The Beauty of Bridget

n "The Love Song of J. Alfred Prufrock," T.S. Eliot's titular protagonist measures his life in coffee spoons. Perennially lonely, he is left only with the mundane as his compass.

Bridget Jones, the quirky, slightly dumpy conception of British author Helen Fielding, might be the post-millennial female Prufrock, if such a thing is possible. The diary she keeps is the painstaking chronicle of a small life, filled with obsessive counts of cigarettes smoked, pounds gained and lost, and lovers coming and going. Fielding's novel distills the life of the single female into a character at once harmlessly neurotic and endearingly inept. Bridget is a caricature, for sure, but we can see a little of Bridget in all of us.

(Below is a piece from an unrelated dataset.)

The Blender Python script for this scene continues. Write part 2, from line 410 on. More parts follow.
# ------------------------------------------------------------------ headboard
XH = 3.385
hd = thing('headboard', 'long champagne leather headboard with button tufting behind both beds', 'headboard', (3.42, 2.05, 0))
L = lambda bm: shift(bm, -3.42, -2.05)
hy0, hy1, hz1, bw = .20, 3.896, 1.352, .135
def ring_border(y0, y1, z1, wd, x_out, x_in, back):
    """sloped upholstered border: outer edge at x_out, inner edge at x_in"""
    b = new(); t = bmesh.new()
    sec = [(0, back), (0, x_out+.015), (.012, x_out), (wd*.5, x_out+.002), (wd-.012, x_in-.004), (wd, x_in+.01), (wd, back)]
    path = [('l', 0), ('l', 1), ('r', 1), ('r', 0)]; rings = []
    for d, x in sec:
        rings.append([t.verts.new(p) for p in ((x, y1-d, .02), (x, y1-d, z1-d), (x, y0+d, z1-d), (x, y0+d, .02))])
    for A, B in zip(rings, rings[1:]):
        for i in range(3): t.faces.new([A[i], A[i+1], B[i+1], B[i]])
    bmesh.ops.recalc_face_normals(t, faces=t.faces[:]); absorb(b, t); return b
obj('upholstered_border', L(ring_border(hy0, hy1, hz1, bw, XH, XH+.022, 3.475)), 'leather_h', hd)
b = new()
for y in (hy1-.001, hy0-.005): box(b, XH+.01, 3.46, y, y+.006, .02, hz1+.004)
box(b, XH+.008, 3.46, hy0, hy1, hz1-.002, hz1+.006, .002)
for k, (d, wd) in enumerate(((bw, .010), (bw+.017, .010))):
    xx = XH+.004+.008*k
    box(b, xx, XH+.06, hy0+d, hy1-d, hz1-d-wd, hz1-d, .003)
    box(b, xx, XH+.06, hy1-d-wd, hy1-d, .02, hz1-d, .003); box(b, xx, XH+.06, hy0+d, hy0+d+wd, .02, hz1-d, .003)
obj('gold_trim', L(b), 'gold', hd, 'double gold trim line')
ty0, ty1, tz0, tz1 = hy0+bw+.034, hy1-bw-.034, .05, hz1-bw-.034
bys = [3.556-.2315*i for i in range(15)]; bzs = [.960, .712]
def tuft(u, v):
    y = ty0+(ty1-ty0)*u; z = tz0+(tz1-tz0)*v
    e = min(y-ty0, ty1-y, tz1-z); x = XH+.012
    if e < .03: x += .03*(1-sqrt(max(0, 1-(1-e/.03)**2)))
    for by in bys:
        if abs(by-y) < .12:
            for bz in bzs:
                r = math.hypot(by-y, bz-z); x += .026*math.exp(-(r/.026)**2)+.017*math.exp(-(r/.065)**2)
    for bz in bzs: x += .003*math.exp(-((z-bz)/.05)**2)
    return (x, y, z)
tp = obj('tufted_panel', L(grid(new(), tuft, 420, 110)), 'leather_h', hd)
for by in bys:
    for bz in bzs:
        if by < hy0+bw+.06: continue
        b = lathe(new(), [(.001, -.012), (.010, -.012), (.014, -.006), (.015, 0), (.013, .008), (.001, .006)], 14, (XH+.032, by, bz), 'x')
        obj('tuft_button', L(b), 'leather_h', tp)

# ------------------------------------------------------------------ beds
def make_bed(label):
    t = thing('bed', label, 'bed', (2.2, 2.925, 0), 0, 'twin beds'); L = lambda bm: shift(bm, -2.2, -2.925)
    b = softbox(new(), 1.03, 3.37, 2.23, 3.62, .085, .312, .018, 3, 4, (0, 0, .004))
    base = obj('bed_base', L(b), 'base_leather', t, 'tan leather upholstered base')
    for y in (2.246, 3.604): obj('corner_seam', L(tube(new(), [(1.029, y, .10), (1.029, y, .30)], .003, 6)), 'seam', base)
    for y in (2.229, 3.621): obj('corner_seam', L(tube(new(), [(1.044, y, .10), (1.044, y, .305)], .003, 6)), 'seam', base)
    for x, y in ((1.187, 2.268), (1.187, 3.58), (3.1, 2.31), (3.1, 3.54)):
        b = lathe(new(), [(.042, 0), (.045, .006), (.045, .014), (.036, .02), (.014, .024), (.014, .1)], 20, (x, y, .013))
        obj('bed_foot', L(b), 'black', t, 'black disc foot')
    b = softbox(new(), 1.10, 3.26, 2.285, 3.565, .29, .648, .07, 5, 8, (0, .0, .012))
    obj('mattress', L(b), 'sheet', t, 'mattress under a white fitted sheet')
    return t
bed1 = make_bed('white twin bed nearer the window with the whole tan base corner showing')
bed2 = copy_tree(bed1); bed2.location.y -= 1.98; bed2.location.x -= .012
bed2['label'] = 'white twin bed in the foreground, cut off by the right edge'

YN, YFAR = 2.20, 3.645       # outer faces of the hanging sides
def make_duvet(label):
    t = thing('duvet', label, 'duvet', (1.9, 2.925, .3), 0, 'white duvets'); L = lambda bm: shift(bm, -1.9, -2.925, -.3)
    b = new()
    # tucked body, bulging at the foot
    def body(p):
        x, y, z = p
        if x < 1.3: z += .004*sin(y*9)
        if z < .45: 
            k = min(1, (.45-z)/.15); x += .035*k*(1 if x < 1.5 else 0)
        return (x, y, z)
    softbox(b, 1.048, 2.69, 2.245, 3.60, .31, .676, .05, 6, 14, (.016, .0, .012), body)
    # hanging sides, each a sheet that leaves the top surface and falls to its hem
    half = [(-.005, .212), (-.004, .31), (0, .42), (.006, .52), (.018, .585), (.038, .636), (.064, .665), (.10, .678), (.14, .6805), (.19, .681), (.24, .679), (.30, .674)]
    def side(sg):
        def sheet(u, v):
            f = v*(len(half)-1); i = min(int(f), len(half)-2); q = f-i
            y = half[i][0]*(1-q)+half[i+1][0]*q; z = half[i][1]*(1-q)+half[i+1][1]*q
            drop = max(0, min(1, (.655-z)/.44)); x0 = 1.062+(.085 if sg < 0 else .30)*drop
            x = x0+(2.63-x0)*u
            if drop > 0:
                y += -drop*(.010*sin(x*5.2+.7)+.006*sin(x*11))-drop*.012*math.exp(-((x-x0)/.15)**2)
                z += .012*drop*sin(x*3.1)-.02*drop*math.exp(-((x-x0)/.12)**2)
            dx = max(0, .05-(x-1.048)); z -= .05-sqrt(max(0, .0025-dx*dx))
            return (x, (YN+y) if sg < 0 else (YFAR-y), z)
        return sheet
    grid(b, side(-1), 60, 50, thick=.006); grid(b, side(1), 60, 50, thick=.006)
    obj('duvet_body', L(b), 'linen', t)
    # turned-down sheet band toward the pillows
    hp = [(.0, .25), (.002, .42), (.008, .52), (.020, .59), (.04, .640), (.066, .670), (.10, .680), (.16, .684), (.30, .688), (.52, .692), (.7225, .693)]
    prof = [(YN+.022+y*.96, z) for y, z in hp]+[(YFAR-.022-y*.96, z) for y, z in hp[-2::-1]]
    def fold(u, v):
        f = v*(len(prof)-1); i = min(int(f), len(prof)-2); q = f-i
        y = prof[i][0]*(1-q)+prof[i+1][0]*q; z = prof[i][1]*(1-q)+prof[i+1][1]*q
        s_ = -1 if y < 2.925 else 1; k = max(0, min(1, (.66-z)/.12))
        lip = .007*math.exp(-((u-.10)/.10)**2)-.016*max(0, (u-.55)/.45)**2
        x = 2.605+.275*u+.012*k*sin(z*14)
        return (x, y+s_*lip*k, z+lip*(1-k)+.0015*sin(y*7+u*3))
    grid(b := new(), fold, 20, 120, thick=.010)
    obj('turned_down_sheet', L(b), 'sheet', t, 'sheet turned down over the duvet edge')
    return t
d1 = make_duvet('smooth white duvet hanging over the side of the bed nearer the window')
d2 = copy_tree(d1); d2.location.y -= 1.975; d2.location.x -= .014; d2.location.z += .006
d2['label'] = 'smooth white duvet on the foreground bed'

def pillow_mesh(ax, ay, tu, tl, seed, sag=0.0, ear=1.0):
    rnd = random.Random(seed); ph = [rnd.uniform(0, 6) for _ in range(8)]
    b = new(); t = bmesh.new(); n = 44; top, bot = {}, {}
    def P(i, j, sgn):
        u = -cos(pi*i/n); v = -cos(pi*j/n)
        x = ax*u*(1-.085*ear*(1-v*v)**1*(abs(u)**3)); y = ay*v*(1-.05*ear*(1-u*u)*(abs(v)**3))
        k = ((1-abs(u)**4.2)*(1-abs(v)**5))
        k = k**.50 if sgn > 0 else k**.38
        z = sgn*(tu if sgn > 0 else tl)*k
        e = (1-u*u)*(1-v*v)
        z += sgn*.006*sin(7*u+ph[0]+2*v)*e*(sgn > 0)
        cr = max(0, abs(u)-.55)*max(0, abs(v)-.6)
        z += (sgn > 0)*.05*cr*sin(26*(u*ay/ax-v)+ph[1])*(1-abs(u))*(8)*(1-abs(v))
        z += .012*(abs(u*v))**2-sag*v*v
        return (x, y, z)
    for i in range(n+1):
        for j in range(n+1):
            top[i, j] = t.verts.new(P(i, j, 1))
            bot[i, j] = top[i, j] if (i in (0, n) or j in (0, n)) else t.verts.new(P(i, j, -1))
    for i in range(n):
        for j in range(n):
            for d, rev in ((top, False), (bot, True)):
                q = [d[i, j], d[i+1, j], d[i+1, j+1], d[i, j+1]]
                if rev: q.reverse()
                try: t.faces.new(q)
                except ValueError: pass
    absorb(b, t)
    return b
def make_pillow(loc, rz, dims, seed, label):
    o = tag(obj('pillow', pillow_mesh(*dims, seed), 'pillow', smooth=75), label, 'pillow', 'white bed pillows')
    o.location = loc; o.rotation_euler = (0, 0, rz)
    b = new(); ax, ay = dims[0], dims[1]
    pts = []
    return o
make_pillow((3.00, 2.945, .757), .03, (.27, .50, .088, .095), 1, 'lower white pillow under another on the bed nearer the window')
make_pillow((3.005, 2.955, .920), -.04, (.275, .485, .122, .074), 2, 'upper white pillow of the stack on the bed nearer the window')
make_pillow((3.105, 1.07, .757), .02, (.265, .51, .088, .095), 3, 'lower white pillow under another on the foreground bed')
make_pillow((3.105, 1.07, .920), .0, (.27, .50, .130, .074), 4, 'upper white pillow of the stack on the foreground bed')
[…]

The book's on-screen adaptation, courtesy of director Sharon Maguire, deftly turns the book's episodic format into a comprehensible narrative. A chunky and perfectly cast Renée Zellweger sends Bridget up as a big-eyed, off-balance woman whose charm and wit shine through her ineptitude. Even as she stumbles through public speeches and makes an ass of herself on television and in public, Zellweger's Bridget always lands on her tottering feet.

And Bridget stumbles a lot. The film finds her caught in the typical romantic comedy love triangle between a slick, sexy boss (Hugh Grant) and the quiet, equally confused Mark Darcy, who's just been divorced and faces another miscast commitment. After Bridget catches her loverboy publisher boss in a roll in the hay with a waifish American ("I thought you said she was thin," the American sniffs when she's discovered), she finds herself ready to succumb to the subtler charms of Darcy, who, like the Austen character he not-so-subtly refers to, Bridget finds abominable at first.

But one calamity is never enough for Bridget. Her mother has split for a home shopping maven, leaving her father a sodden mess. Even as we laugh at Bridget's petty catastrophes, her parents remind us that bad choices aren't made only by the young.

Bridget Jones' Diary is not a great film; even with sharper acting and more believable personas, its characters still find themselves trapped in a romantic comedy world that elevates the overwrought and unbelievable.

But given its genre Bridget Jones' Diary is a triumph. Unlike a slighty-toussled Jennifer Anniston or Julia Roberts, Zellweger's Bridget actually elicits the empathy she's meant to. Maguire has taken the original book to the screen in a way that is more masterful and important than a simple tearjerker.